Peace between Azerbaijan and Armenia cannot be rewritten by outside commentators

Aze.NewsOpinion13 June 2026103 Views

The outcome of Armenia’s parliamentary elections has created a new political reality, but it has not cancelled the logic of the peace process with Azerbaijan.

The main point is clear: the political leadership in Yerevan that accepted the peace agenda with Baku has remained in power. This matters, because the process between Azerbaijan and Armenia is not a collection of random statements or diplomatic improvisations. It is a sequence of agreed steps, and that sequence cannot be ignored simply because some external actors now want a faster or more convenient outcome.

One of the key issues remains Armenia’s constitution. As long as territorial claims against Azerbaijan remain embedded in Armenia’s constitutional and political framework, the final peace agreement cannot rest on a fully stable foundation. This is why a constitutional referendum in Armenia is not a secondary matter, but an essential part of the road toward lasting peace.

The ruling party in Armenia may not currently have an easy parliamentary path to launching such a referendum. But political difficulty is not the same as political impossibility. If Yerevan is serious about closing the chapter of conflict, it will have to find a legal and political way to remove the last institutional obstacles to peace.

Prime Minister Nikol Pashinyan himself has spoken about the need for a new constitution that would mark the end of the “Karabakh movement”. That statement created expectations. Now those expectations must be translated into action.

Azerbaijan has acted with restraint and consistency throughout this period.

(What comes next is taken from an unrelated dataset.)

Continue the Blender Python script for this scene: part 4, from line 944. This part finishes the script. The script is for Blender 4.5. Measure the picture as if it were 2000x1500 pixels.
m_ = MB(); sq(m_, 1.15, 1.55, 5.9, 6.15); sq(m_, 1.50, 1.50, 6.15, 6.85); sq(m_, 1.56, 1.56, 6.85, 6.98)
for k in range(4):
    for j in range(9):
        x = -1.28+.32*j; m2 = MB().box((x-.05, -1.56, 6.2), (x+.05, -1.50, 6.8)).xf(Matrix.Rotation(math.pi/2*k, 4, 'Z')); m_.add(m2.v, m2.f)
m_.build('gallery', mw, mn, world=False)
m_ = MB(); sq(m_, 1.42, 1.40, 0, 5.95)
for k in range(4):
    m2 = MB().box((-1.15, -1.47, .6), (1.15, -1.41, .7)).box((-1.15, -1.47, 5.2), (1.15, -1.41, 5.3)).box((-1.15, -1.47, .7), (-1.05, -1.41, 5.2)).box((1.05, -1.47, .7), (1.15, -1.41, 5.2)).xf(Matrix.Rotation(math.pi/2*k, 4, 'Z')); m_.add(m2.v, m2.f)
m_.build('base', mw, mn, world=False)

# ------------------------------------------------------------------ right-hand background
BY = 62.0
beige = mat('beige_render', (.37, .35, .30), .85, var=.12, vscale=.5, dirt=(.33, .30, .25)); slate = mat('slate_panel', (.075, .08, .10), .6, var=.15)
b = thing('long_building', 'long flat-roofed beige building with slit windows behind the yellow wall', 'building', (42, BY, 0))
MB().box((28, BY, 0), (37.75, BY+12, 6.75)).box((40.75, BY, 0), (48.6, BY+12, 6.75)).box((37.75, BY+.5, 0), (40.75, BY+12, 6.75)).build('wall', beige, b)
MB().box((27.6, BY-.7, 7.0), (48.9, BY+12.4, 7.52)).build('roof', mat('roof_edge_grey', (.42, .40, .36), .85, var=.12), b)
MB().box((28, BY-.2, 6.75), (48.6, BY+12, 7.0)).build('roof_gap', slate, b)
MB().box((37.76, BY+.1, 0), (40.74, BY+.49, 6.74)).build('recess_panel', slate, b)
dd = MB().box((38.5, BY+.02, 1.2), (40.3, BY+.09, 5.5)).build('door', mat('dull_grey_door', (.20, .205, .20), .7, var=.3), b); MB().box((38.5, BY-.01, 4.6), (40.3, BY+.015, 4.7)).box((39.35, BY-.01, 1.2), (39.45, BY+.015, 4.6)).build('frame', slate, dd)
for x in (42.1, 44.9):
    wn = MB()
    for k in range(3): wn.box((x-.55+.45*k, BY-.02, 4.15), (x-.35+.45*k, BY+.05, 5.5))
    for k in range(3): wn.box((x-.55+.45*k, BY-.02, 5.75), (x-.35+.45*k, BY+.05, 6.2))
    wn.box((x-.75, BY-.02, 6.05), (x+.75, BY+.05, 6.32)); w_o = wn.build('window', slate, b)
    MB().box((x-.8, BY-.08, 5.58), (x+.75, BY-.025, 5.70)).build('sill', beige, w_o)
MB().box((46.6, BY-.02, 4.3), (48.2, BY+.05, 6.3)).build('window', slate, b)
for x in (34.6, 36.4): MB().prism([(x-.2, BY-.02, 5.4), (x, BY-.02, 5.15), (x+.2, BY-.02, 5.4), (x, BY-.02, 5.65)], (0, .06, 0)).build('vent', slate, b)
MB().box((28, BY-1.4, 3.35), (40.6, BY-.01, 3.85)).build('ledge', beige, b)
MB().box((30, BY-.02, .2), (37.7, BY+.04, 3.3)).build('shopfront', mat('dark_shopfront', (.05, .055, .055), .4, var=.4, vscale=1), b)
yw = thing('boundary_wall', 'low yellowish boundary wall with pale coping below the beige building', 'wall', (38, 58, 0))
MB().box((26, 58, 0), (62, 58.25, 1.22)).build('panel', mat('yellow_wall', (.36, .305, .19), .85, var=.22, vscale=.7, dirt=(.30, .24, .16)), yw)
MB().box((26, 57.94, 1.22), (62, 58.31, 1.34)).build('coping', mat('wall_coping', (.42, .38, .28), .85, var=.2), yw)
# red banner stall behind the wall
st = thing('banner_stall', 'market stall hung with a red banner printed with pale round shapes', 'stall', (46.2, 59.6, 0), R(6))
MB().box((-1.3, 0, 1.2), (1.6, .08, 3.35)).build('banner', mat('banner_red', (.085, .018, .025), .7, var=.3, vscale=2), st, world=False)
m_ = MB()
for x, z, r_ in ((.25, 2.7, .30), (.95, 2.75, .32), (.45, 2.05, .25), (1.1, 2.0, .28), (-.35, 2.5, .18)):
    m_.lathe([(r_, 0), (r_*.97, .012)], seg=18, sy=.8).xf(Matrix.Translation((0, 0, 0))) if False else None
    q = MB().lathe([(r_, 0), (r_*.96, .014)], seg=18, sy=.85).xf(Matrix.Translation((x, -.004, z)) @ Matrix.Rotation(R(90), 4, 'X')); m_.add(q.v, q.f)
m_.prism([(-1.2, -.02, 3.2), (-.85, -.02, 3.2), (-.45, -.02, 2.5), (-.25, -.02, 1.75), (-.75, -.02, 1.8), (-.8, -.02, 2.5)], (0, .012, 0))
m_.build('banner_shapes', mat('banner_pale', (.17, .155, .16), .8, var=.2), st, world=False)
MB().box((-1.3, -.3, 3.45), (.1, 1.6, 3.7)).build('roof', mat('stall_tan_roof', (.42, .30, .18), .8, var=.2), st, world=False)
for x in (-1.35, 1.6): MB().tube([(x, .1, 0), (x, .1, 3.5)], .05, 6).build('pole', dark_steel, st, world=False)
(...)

Even during Armenia’s election campaign, Baku avoided steps that could damage the atmosphere of negotiations and continued to follow the peace agenda in a measured way.

That is why the sudden wave of advice from certain European politicians, journalists and experts looks both premature and inappropriate. As soon as the Armenian election results became clear, some began arguing that a referendum was impossible and that Azerbaijan should simply sign a peace agreement without waiting for constitutional changes in Armenia.

This approach is not helpful. It is also not serious.

The peace process is a bilateral matter between Azerbaijan and Armenia. External actors may support it, facilitate dialogue or encourage progress. But they do not have the right to rewrite the sequence agreed by the two sides. They cannot decide what Azerbaijan should accept, when it should accept it, or which security concerns it should set aside.

Baku has already seen enough of such advice in recent years. From 2021 to 2024, many external commentators misunderstood the region, underestimated Azerbaijan’s position and produced recommendations that quickly became irrelevant. There is no reason to repeat the same mistakes again.

Even more damaging are calls to pressure Azerbaijan or President Ilham Aliyev. This is a dead-end approach. Pressure on Baku has repeatedly failed to produce the results its authors expected. On the contrary, it usually creates unnecessary tension and weakens the very negotiating environment that has already produced real progress.

The most responsible thing outside actors can do is not to lecture Azerbaijan, but to support the implementation of what has already been agreed.

The phrase “window of opportunity” is now being used frequently. But those who repeat it often miss the main point: this window was not opened by Brussels, Washington, Moscow or Tehran. It was opened by Baku and Yerevan. Its future also depends primarily on them.

The European Union, the United States, Russia and Iran may influence the regional atmosphere. They may help the peace process or try to complicate it. But they cannot replace Azerbaijan and Armenia as the two direct parties to the conflict and the two countries responsible for the final agreement.

The Armenian elections have not destroyed the peace process. They have simply created a new test for it.

That test can be passed only through direct dialogue, respect for previous understandings and implementation of the agreed sequence of steps. This includes the constitutional referendum in Armenia.

Peace cannot be built on shortcuts. It cannot be imposed from outside. And it cannot be durable if one side is expected to ignore the very issues that created the conflict in the first place.

For the process to succeed, it must remain consistent, bilateral and politically honest.